We did that using the ‘Small world’ theory (that even in a big community you can connect from person to person in a small number of steps).
Champ: We received a take-down notice earlier this week. 80% photographs are public, 20% private. Flickr is many communities and a small group of them are Darknets, ie only sharing photos with people they know. We’re built upon sharing but our users don’t necessarily understand what copyright is.
Bernards: We represent the Motion Picture studios and we’re in exciting times because there are so many new ways to watch movies now. It’s a challenge for us. At the same time we lose US$5.4b a year to internet piracy. Our goal is to limit the impact to the creative world [I raise my eyebrow at this point – surely it’s mainly for the money!]
Lasica: I work for a global repository for grassroots media, trying to get rights for them to use.
Toole: I’m an artiste, I recognize IP, but I’d like to participate with media. It’s our voice. With technology, it becomes so much easier to participate but we have to find a way that also satisfies traditional media.
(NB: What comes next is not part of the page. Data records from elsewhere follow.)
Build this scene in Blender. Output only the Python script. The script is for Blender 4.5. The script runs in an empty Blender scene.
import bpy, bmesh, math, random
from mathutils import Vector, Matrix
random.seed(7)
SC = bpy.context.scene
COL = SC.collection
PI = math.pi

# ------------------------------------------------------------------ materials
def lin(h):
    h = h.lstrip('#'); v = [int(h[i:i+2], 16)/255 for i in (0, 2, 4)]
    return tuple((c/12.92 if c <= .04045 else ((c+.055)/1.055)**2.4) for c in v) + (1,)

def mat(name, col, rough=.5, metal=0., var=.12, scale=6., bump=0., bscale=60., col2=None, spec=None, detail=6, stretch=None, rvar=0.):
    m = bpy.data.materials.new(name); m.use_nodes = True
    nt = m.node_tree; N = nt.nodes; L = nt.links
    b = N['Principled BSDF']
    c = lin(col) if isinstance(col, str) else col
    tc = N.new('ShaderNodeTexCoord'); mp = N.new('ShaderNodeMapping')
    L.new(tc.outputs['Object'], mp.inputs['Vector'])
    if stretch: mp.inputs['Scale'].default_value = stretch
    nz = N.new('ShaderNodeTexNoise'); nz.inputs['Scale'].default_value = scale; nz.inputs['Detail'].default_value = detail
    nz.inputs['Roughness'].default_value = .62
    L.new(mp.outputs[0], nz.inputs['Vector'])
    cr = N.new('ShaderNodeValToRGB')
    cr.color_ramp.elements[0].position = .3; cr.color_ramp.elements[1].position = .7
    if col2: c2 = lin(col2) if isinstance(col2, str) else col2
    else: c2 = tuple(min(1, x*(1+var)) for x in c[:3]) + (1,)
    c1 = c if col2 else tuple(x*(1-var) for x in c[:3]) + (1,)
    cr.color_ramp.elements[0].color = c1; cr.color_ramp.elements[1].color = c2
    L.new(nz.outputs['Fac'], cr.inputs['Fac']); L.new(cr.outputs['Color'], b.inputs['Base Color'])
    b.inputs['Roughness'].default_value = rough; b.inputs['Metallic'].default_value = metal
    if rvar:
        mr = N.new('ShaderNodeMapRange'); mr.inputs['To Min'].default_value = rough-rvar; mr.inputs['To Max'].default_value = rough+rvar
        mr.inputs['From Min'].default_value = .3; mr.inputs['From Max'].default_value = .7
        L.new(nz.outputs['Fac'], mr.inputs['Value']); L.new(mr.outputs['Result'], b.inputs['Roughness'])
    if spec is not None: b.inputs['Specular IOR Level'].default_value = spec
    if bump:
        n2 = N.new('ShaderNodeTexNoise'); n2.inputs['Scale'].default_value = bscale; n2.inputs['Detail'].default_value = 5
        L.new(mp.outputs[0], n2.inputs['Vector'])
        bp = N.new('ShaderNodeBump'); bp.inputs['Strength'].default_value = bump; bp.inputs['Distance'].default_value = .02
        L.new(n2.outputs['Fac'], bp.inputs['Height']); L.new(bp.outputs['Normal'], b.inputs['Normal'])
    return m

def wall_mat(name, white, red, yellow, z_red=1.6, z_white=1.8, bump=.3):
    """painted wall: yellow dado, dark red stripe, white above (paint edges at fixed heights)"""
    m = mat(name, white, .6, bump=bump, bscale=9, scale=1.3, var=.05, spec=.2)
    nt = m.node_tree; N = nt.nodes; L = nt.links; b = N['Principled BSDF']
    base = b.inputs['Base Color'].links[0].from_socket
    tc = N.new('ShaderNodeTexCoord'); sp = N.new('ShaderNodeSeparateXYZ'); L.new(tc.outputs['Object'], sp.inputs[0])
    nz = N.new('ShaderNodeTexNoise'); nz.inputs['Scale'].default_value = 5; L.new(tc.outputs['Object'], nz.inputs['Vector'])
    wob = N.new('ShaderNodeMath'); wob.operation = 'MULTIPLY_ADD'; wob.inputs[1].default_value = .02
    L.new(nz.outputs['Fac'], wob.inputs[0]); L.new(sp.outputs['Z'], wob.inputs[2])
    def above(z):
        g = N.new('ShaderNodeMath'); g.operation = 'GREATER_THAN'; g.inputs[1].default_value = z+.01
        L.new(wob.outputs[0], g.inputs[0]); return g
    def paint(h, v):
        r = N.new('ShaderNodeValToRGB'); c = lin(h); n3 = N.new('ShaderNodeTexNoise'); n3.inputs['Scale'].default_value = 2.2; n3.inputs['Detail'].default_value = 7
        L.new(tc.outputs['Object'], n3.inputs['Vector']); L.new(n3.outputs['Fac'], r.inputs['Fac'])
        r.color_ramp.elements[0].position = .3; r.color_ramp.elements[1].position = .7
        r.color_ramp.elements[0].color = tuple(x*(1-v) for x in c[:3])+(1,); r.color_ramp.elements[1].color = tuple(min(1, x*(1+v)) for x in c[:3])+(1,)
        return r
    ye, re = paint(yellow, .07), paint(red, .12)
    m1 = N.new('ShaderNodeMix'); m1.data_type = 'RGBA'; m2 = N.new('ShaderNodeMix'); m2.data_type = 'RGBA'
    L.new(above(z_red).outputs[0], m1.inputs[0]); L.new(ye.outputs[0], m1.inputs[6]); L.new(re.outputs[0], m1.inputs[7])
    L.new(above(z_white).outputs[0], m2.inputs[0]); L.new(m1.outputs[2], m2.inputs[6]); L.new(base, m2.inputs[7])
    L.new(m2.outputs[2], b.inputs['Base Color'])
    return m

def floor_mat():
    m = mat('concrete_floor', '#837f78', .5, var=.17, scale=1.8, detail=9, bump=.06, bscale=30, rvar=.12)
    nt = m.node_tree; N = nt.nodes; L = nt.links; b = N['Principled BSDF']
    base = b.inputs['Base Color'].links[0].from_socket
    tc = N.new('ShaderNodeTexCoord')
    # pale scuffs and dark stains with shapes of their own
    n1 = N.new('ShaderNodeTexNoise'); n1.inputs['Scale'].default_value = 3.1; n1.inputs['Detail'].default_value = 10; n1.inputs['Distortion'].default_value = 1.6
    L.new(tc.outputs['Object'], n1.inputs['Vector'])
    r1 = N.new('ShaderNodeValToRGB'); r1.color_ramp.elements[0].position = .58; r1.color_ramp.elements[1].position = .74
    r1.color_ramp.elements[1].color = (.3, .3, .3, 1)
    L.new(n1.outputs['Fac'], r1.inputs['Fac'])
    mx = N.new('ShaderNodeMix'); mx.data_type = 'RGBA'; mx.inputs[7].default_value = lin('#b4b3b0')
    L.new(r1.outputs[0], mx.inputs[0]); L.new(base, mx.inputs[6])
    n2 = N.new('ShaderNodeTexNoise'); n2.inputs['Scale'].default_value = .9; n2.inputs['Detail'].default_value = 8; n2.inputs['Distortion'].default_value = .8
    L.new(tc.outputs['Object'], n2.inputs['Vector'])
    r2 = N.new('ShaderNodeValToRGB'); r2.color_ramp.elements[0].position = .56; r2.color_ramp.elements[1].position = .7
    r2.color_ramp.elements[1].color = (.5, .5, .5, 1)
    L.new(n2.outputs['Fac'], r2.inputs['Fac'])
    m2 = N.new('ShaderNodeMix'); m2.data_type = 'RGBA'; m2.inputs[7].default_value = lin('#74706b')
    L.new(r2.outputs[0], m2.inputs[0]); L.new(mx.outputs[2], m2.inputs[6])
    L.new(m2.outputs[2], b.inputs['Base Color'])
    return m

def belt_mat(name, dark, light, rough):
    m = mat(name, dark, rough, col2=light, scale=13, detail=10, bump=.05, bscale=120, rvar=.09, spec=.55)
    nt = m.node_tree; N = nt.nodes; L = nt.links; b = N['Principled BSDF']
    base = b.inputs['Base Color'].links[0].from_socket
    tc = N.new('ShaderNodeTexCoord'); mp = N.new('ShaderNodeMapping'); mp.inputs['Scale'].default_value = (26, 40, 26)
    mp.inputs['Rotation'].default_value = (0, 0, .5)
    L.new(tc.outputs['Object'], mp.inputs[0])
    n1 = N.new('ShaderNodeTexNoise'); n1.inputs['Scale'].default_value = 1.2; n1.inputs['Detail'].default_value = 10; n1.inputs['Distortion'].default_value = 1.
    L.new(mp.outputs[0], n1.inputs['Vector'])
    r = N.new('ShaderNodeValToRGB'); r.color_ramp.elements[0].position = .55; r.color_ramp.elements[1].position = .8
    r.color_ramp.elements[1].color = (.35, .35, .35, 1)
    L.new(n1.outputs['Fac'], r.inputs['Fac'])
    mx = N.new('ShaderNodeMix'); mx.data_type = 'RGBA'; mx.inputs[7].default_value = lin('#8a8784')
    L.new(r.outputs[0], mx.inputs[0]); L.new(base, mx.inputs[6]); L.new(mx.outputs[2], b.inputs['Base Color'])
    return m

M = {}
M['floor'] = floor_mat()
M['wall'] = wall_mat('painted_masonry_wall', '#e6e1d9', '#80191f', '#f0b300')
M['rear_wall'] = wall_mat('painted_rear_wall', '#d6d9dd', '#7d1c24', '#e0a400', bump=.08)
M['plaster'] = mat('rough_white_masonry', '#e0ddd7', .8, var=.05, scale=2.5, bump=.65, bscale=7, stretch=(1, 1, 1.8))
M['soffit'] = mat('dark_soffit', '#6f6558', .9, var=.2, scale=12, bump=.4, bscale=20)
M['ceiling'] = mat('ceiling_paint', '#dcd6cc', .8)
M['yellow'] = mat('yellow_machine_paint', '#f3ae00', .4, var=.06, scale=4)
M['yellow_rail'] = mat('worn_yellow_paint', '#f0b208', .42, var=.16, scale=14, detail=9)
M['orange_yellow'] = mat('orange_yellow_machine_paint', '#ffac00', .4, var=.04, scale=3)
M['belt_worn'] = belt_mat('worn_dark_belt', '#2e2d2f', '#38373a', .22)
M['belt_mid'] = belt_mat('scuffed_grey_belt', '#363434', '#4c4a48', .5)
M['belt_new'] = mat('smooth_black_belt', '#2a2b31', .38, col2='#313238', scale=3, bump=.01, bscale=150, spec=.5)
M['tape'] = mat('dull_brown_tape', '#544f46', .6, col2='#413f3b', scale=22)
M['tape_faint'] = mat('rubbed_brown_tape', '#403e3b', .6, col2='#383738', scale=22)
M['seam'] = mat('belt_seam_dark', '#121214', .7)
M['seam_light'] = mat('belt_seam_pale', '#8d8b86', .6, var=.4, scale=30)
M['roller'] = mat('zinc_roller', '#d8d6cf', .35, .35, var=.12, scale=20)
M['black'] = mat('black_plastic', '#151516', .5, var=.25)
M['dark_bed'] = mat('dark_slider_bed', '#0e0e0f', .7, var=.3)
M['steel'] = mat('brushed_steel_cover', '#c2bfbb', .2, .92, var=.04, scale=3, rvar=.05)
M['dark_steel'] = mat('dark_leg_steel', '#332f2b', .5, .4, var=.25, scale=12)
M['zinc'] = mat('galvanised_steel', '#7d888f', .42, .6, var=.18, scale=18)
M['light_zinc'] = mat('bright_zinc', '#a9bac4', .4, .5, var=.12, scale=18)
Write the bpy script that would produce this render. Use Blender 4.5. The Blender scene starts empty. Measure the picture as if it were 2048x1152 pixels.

I’ll propose an idea: traditional media could carve out pieces of their content and let us use it. [It may be easier to have rights to parts than the ‘all or nothing’ approach]
Bernard: We tried to put up trailers on our website but had to approach various artistes’ agents for permission.
Toole: I just filmed everyone in the room but it’ll take me a lifetime to get rights to air it! (laughter) But I know an artiste who put one of his tracks on his website. He got 6 million hits and sold a lot more CDs!
Clarke: I don’t think Creative Commons is sufficient, where it stands right now.
Lasica: I wrote to 7 companies for permission to make a video with my son – not even to put online, just for a family show. 6 out of 7 said no. One of them said no then changed their mind, as it was fair use. I think the companies need to wake up. But we’re trying to work on them, showing them what videobloggers can do.
Inquirers are pointing out that traditional media’s approach needs to change – they can’t just keep on suing people.
Bernards is questioned by a filmmaker on why MPA copied his movie ‘This film has yet to be rated’. She explains that her censors were stalked and they copied the movie as evidence.
Clarke draws on Sony’s recent failure with DRM as a good thing – it demonstrated that consumers didn’t want others to control their computers. When people have physical ownership of something, it should always triumph over digital rights. [That’s similar to what … Mr Brown and others pointed out about not being able to convert CDs into MP3 format]
However, Clarke insists if he copies something, it costs everyone nothing. A filmmaker shouts his disagreement to him. Someone else says, it costs electricity! Some disorder breaks out. People start to leave (but that's because time's up :P). This is the most emotional panel I’ve attended so far!